Uncertainty quantification of the inlet boundary conditions in a supercritical CO2 centrifugal compressor based on the non-intrusive polynomial chaos

Given the sensitivity of supercritical carbon dioxide centrifugal compressors performance to inlet boundary parameter fluctuations, this study focuses on the uncertainty quantification of the inlet boundary conditions. Non-intrusive polynomial chaos surrogate models were developed for both performance parameters and flow field of a supercritical carbon dioxide centrifugal compressor. Sensitivity and correlation analyses revealed that inlet total temperature is the primary influencing parameter. Fluctuations of 1.37 % in total temperature and 6.75 % in total pressure result in changes of 40.94 %, 18.57 %, and 1.77 % in mass flow rate, total pressure ratio, and total to total isentropic efficiency, respectively.
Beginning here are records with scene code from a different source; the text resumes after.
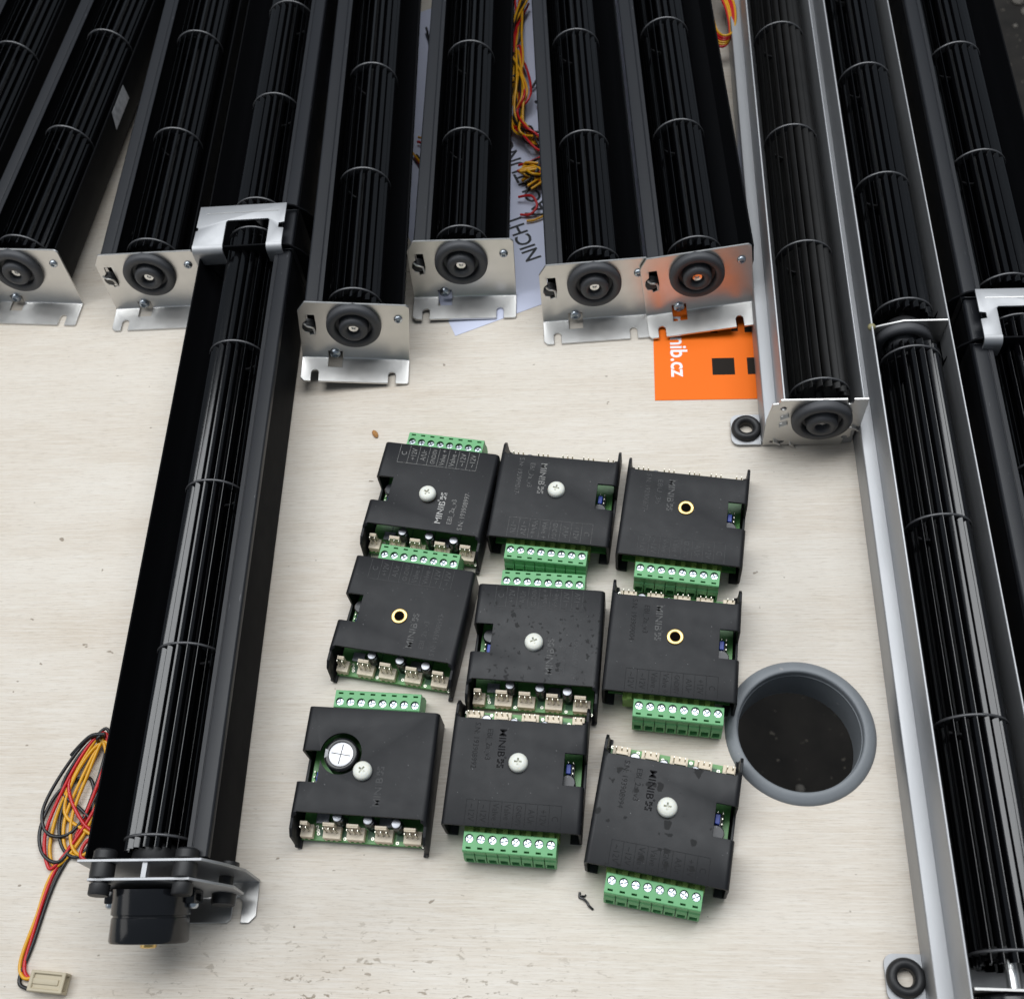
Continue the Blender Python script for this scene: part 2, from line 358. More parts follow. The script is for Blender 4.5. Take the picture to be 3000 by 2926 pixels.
# ------------------------------------------------------------------ type A blower: black tray, galvanised foot plate with rubber bearing
PROF_A = [(-17.2, 39.4), (-25.4, 39.4), (-26.0, 38.8), (-26.0, 1.5), (12, 1.5), (19.5, 5), (24.6, 14), (27.4, 27), (27.6, 40.0), (26.7, 40.2), (25.9, 34), (24.2, 27), (21.4, 20.5), (17, 15), (11, 11.5), (3, 10.2), (-6, 11), (-12, 14.2), (-15.4, 18.5), (-17.4, 24.5), (-18.3, 32), (-18.0, 38.6)]
RAIL_A = [(-16.8, 39.42), (-16.8, 40.3), (-19.0, 40.5), (-19.3, 40.0), (-19.7, 40.5), (-25.6, 40.5), (-26.4, 40.0), (-26.4, 36.5), (-26.03, 36.5), (-26.03, 39.42)]
def make_end_plate():
    t = 1.2; tau = R(7); H = 43
    o = [(-18.2, 0), (-2.2, 0)] + arc(-2.2, 2.2, 2.2, -90, 0 - 7, 4)
    x0, z0 = o[-1]; o.append((x0 + math.sin(tau) * (H - z0), z0 + math.cos(tau) * (H - z0)))
    i = [(o[-1][0] - t * math.cos(tau), o[-1][1] + t * math.sin(tau))] + list(reversed(arc(-2.2, 2.2, 1.0, -90, -7, 3))) + [(-18.2, t)]
    mb = MB().prism(o + i, -30.5, 30.5, 'x')
    c = MB()
    for cx in (-22.6, 21.0): c.prism([(cx - 2.1, -30), (cx + 2.1, -30), (cx + 2.1, -12.4)] + arc(cx, -12.4, 2.1, 0, 180, 6)[1:-1] + [(cx - 2.1, -12.4)], -3, 4, 'z')
    c.box(-15.6, -7.6, -8.0, 5, -2, 6.2)
    # ragged cut-out at the clip side
    c.prism([(-30.0 + 4, 33.5), (-21.6, 33.5), (-21.2, 24), (-21.8, 19.5), (-25.0, 18.4), (-25.2, 20.2), (-27.8, 20.8), (-28.8, 23.5), (-28.2, 27), (-26.3, 29)], -10, 20, 'y')
    # chamfered corners
    c.prism([(-31, 35.2), (-31, 60), (-20, 60), (-25.5, 44.2)], -10, 30, 'y'); c.prism([(31, 40.6), (31, 60), (24, 60), (28.4, 43.2)], -10, 30, 'y')
    c.prism([(-31, -20), (-31, -15.4), (-26.8, -20)], -2, 4, 'z'); c.prism([(31, -20), (31, -16.8), (28.2, -20)], -2, 4, 'z')
    return mb.mesh('end_plate', cut=c, bevel=.18, segs=1, sharp=28)
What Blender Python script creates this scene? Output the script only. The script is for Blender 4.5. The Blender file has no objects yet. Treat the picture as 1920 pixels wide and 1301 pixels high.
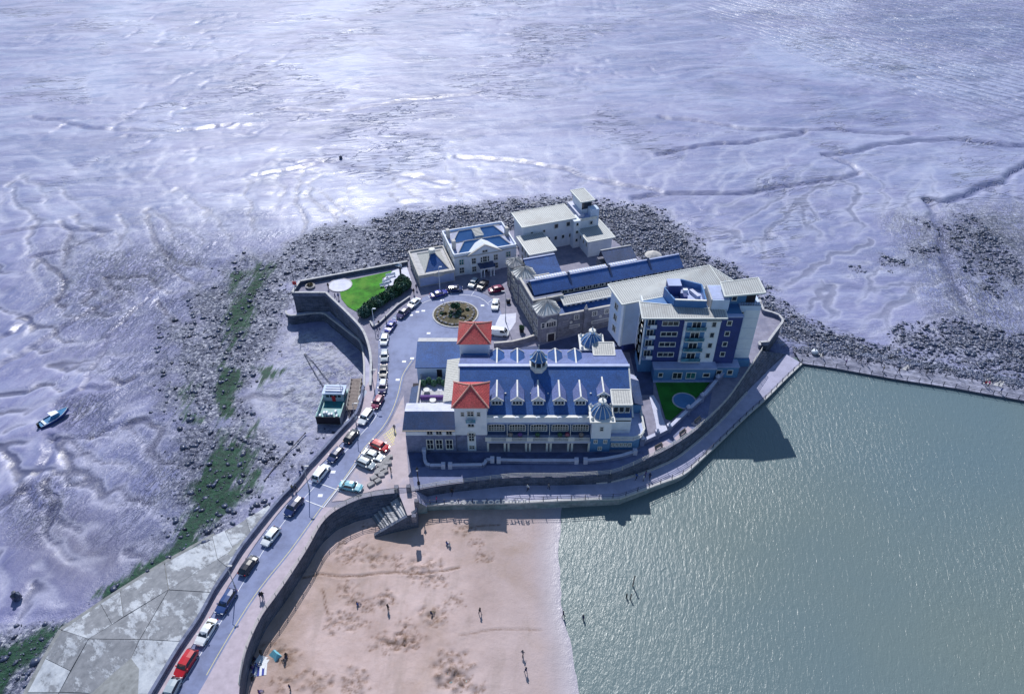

Flow field statistical analysis shows that inlet uncertainties nonlinearly impact the dryness fraction and relative Mach number distributions near the blade leading edge, while the density in the condensation zone on the suction side of the leading edge is less affected. Error bands in static pressure on blade surfaces highlight significant variations, particularly at 90 % spanwise on the blade suction side, where shocks and supersonic flow induce prominent disturbances. This study offers a preliminary methodology and theoretical guidance for robust aerodynamic optimization and operational strategies of supercritical carbon dioxide centrifugal compressors.